----- DATA LISTING -----
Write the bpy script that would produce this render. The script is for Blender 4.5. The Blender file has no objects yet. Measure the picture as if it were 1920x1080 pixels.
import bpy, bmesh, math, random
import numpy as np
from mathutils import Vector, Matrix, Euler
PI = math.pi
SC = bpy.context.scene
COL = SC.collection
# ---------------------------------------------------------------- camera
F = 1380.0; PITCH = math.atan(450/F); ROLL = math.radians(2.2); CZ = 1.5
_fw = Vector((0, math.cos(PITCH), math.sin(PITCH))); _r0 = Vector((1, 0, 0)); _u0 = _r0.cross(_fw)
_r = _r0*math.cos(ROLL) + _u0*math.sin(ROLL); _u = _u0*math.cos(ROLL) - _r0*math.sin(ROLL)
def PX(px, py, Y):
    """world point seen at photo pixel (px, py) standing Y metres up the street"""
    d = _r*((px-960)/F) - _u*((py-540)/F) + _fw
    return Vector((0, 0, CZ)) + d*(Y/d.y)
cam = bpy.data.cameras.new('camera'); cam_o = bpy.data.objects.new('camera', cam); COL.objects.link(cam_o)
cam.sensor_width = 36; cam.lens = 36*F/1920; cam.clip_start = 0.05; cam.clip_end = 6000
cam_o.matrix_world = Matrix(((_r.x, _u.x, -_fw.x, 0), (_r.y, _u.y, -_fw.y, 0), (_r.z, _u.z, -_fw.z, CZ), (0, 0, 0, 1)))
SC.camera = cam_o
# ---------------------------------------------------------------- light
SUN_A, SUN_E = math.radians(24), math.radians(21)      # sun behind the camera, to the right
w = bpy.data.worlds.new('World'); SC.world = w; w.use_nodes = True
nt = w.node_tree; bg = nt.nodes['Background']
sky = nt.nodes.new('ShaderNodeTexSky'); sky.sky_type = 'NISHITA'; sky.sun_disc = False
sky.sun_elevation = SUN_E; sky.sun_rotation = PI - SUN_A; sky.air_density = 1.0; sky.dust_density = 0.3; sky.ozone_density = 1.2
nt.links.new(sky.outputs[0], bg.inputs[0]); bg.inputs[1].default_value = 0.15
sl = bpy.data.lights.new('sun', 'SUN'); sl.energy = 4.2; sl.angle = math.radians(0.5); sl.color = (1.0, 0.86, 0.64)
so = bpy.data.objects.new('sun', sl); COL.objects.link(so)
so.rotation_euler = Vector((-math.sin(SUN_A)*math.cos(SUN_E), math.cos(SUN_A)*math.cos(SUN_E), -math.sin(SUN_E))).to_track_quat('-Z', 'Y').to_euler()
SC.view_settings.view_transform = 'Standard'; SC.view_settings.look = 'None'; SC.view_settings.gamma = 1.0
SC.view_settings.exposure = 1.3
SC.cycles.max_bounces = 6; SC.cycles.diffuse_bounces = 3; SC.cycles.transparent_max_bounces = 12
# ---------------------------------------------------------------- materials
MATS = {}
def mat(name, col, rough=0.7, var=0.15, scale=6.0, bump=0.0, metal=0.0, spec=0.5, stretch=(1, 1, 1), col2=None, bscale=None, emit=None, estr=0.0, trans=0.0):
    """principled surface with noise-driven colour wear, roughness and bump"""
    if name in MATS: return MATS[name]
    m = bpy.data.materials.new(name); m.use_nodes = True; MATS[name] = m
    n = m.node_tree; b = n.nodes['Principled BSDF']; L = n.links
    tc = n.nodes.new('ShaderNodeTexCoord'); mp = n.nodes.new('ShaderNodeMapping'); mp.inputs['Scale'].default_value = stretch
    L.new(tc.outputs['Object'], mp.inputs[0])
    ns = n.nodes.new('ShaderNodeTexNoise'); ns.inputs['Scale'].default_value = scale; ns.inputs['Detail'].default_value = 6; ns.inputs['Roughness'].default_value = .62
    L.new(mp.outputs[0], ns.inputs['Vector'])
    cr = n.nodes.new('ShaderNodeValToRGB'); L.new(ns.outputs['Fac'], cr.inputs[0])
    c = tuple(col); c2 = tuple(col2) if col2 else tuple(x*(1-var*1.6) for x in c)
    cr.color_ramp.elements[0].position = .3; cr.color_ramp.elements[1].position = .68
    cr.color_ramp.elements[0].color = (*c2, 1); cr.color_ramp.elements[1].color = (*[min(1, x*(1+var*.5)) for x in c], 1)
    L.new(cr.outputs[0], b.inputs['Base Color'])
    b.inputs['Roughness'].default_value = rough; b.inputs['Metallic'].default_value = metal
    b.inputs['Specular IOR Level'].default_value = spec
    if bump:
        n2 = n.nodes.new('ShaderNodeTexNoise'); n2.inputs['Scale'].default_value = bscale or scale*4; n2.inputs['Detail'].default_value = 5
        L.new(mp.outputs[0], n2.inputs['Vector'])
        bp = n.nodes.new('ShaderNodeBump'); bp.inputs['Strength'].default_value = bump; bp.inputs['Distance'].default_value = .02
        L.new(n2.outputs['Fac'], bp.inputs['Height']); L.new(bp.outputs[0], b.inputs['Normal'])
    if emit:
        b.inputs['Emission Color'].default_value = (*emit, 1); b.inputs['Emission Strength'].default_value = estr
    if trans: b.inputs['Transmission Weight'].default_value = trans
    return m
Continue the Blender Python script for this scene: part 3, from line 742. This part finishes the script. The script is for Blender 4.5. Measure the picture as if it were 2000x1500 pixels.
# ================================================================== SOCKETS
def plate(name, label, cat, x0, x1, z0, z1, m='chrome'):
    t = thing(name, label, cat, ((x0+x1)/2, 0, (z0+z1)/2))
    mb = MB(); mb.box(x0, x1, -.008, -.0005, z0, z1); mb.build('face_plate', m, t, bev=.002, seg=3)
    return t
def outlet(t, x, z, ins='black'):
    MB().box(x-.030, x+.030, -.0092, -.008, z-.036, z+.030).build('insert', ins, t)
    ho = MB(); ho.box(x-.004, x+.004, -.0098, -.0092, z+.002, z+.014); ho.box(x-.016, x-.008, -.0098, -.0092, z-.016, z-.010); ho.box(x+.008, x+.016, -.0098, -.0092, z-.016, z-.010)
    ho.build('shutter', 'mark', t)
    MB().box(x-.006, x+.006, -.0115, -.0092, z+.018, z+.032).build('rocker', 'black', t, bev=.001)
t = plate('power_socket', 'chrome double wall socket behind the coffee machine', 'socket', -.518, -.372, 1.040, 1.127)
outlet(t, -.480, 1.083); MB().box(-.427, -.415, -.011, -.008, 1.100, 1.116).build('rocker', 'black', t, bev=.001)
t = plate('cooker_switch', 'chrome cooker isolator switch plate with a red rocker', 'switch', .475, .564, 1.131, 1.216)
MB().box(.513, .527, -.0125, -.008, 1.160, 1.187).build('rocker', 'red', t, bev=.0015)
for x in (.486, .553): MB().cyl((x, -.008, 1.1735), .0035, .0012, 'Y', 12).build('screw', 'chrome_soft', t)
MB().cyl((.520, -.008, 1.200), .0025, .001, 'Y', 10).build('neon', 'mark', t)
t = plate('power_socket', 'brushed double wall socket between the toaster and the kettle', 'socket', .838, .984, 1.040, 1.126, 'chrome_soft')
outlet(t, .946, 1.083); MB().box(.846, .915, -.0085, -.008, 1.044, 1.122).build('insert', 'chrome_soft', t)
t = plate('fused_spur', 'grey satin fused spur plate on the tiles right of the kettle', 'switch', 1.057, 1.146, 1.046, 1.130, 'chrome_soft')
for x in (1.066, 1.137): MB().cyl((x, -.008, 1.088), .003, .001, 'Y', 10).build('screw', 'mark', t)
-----
» PROBLEM
Write out the entries above once more, without altering anything.

» CORRECT OUTPUT
Write the bpy script that would produce this render. The script is for Blender 4.5. The Blender file has no objects yet. Measure the picture as if it were 1920x1080 pixels.
import bpy, bmesh, math, random
import numpy as np
from mathutils import Vector, Matrix, Euler
PI = math.pi
SC = bpy.context.scene
COL = SC.collection
# ---------------------------------------------------------------- camera
F = 1380.0; PITCH = math.atan(450/F); ROLL = math.radians(2.2); CZ = 1.5
_fw = Vector((0, math.cos(PITCH), math.sin(PITCH))); _r0 = Vector((1, 0, 0)); _u0 = _r0.cross(_fw)
_r = _r0*math.cos(ROLL) + _u0*math.sin(ROLL); _u = _u0*math.cos(ROLL) - _r0*math.sin(ROLL)
def PX(px, py, Y):
    """world point seen at photo pixel (px, py) standing Y metres up the street"""
    d = _r*((px-960)/F) - _u*((py-540)/F) + _fw
    return Vector((0, 0, CZ)) + d*(Y/d.y)
cam = bpy.data.cameras.new('camera'); cam_o = bpy.data.objects.new('camera', cam); COL.objects.link(cam_o)
cam.sensor_width = 36; cam.lens = 36*F/1920; cam.clip_start = 0.05; cam.clip_end = 6000
cam_o.matrix_world = Matrix(((_r.x, _u.x, -_fw.x, 0), (_r.y, _u.y, -_fw.y, 0), (_r.z, _u.z, -_fw.z, CZ), (0, 0, 0, 1)))
SC.camera = cam_o
# ---------------------------------------------------------------- light
SUN_A, SUN_E = math.radians(24), math.radians(21)      # sun behind the camera, to the right
w = bpy.data.worlds.new('World'); SC.world = w; w.use_nodes = True
nt = w.node_tree; bg = nt.nodes['Background']
sky = nt.nodes.new('ShaderNodeTexSky'); sky.sky_type = 'NISHITA'; sky.sun_disc = False
sky.sun_elevation = SUN_E; sky.sun_rotation = PI - SUN_A; sky.air_density = 1.0; sky.dust_density = 0.3; sky.ozone_density = 1.2
nt.links.new(sky.outputs[0], bg.inputs[0]); bg.inputs[1].default_value = 0.15
sl = bpy.data.lights.new('sun', 'SUN'); sl.energy = 4.2; sl.angle = math.radians(0.5); sl.color = (1.0, 0.86, 0.64)
so = bpy.data.objects.new('sun', sl); COL.objects.link(so)
so.rotation_euler = Vector((-math.sin(SUN_A)*math.cos(SUN_E), math.cos(SUN_A)*math.cos(SUN_E), -math.sin(SUN_E))).to_track_quat('-Z', 'Y').to_euler()
SC.view_settings.view_transform = 'Standard'; SC.view_settings.look = 'None'; SC.view_settings.gamma = 1.0
SC.view_settings.exposure = 1.3
SC.cycles.max_bounces = 6; SC.cycles.diffuse_bounces = 3; SC.cycles.transparent_max_bounces = 12
# ---------------------------------------------------------------- materials
MATS = {}
def mat(name, col, rough=0.7, var=0.15, scale=6.0, bump=0.0, metal=0.0, spec=0.5, stretch=(1, 1, 1), col2=None, bscale=None, emit=None, estr=0.0, trans=0.0):
    """principled surface with noise-driven colour wear, roughness and bump"""
    if name in MATS: return MATS[name]
    m = bpy.data.materials.new(name); m.use_nodes = True; MATS[name] = m
    n = m.node_tree; b = n.nodes['Principled BSDF']; L = n.links
    tc = n.nodes.new('ShaderNodeTexCoord'); mp = n.nodes.new('ShaderNodeMapping'); mp.inputs['Scale'].default_value = stretch
    L.new(tc.outputs['Object'], mp.inputs[0])
    ns = n.nodes.new('ShaderNodeTexNoise'); ns.inputs['Scale'].default_value = scale; ns.inputs['Detail'].default_value = 6; ns.inputs['Roughness'].default_value = .62
    L.new(mp.outputs[0], ns.inputs['Vector'])
    cr = n.nodes.new('ShaderNodeValToRGB'); L.new(ns.outputs['Fac'], cr.inputs[0])
    c = tuple(col); c2 = tuple(col2) if col2 else tuple(x*(1-var*1.6) for x in c)
    cr.color_ramp.elements[0].position = .3; cr.color_ramp.elements[1].position = .68
    cr.color_ramp.elements[0].color = (*c2, 1); cr.color_ramp.elements[1].color = (*[min(1, x*(1+var*.5)) for x in c], 1)
    L.new(cr.outputs[0], b.inputs['Base Color'])
    b.inputs['Roughness'].default_value = rough; b.inputs['Metallic'].default_value = metal
    b.inputs['Specular IOR Level'].default_value = spec
    if bump:
        n2 = n.nodes.new('ShaderNodeTexNoise'); n2.inputs['Scale'].default_value = bscale or scale*4; n2.inputs['Detail'].default_value = 5
        L.new(mp.outputs[0], n2.inputs['Vector'])
        bp = n.nodes.new('ShaderNodeBump'); bp.inputs['Strength'].default_value = bump; bp.inputs['Distance'].default_value = .02
        L.new(n2.outputs['Fac'], bp.inputs['Height']); L.new(bp.outputs[0], b.inputs['Normal'])
    if emit:
        b.inputs['Emission Color'].default_value = (*emit, 1); b.inputs['Emission Strength'].default_value = estr
    if trans: b.inputs['Transmission Weight'].default_value = trans
    return m
Continue the Blender Python script for this scene: part 3, from line 742. This part finishes the script. The script is for Blender 4.5. Measure the picture as if it were 2000x1500 pixels.
# ================================================================== SOCKETS
def plate(name, label, cat, x0, x1, z0, z1, m='chrome'):
    t = thing(name, label, cat, ((x0+x1)/2, 0, (z0+z1)/2))
    mb = MB(); mb.box(x0, x1, -.008, -.0005, z0, z1); mb.build('face_plate', m, t, bev=.002, seg=3)
    return t
def outlet(t, x, z, ins='black'):
    MB().box(x-.030, x+.030, -.0092, -.008, z-.036, z+.030).build('insert', ins, t)
    ho = MB(); ho.box(x-.004, x+.004, -.0098, -.0092, z+.002, z+.014); ho.box(x-.016, x-.008, -.0098, -.0092, z-.016, z-.010); ho.box(x+.008, x+.016, -.0098, -.0092, z-.016, z-.010)
    ho.build('shutter', 'mark', t)
    MB().box(x-.006, x+.006, -.0115, -.0092, z+.018, z+.032).build('rocker', 'black', t, bev=.001)
t = plate('power_socket', 'chrome double wall socket behind the coffee machine', 'socket', -.518, -.372, 1.040, 1.127)
outlet(t, -.480, 1.083); MB().box(-.427, -.415, -.011, -.008, 1.100, 1.116).build('rocker', 'black', t, bev=.001)
t = plate('cooker_switch', 'chrome cooker isolator switch plate with a red rocker', 'switch', .475, .564, 1.131, 1.216)
MB().box(.513, .527, -.0125, -.008, 1.160, 1.187).build('rocker', 'red', t, bev=.0015)
for x in (.486, .553): MB().cyl((x, -.008, 1.1735), .0035, .0012, 'Y', 12).build('screw', 'chrome_soft', t)
MB().cyl((.520, -.008, 1.200), .0025, .001, 'Y', 10).build('neon', 'mark', t)
t = plate('power_socket', 'brushed double wall socket between the toaster and the kettle', 'socket', .838, .984, 1.040, 1.126, 'chrome_soft')
outlet(t, .946, 1.083); MB().box(.846, .915, -.0085, -.008, 1.044, 1.122).build('insert', 'chrome_soft', t)
t = plate('fused_spur', 'grey satin fused spur plate on the tiles right of the kettle', 'switch', 1.057, 1.146, 1.046, 1.130, 'chrome_soft')
for x in (1.066, 1.137): MB().cyl((x, -.008, 1.088), .003, .001, 'Y', 10).build('screw', 'mark', t)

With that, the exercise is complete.